On 06/21/11 18:45, Damien Fleuriot wrote:

On 6/21/11 6:30 PM, Jerome Herman wrote:
On 06/21/11 12:41, Damien Fleuriot wrote:
This does not depend on the route the client takes, but rather on the IP
the client tries to reach, wouldn't you agree ?
Most of the problems I was afraid of were lifted when further
explanations where given. But just for the records I would like to
explain further what I meant, adding some examples.

1°) It is perfectly possible for a public IP to be routed differently
depending on the ISP. Actually it is quite common when you have multiple
provider to create "shortcuts" in the routing table. Let us say your
main provider is ISP A who is officially routing your public IP, but you
also have a privileged link with ISP B who will redirect any request
made to your public IP to a private IP on your network (NAT or DMZ, your
pick).
All clients from ISP A will come to your public IP directly, all clients
from ISP B will go through your private IP, but clients from ISP C ?
Well it will depends on whether the route they elect goes to ISP A or
ISP B first.

This has to do with BGP, transits and peerings, this is not really
relevant to your case of having 2 public IPs served by a box.

But then, to answer your question:

Let's say you have 2 public and 1 private IP on the box.

Traffic to public IP A has a reply-to to the ISP's router in network A.
Traffic to public IP B has a reply-to to the ISP's router in network B.
Traffic to private IP C has a reply-to to the ISP's router in network C.

No, the problem is the following :
Traffic to public IP A going through ISP X goes to interface 1 configured with public IP A Traffic to public IP A going through ISP Y goes to interface 2 configured with private IP C

And no this is not a fantasy config that can only be found once every millennium when following a unicorn.

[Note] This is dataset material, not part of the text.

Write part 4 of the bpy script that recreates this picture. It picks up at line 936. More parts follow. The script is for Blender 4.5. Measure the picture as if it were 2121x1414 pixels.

There are actually quite a lot of setups that use this trick to work.

I really can not see what your concern is, here.

In fact, this is pretty much what we use here, we have RDR rules set up
on our firewalls to pass packets to our reverse proxies' private IPs.


2°) Even if there are two distinct public addresses A&  B , what happens
when two nated computers behind an public address Z try to connect to
the server at the same time ? reply-to disturbs the normal flow of
answers, in case two connections are attempted from the same distant
address at the same moment (second SYN received before first SYN/ACK is
sent ) what is supposed to happen. I think each connection will receive
a proper SYN/ACK from the right interface, but I cannot find anything to
confirm/infirm this.

What you need to take into account is that these are 2 different
connections each with an ID, a source IP (shared: Z) and a source port
(randomized).

This will not be messed up by reply-to.
That is what I thought, but I can't seem to find a proper doc on the nook and crannies of reply-to and route-to. And I am always a bit cautious about the idea of checking BSD code myself to get answers.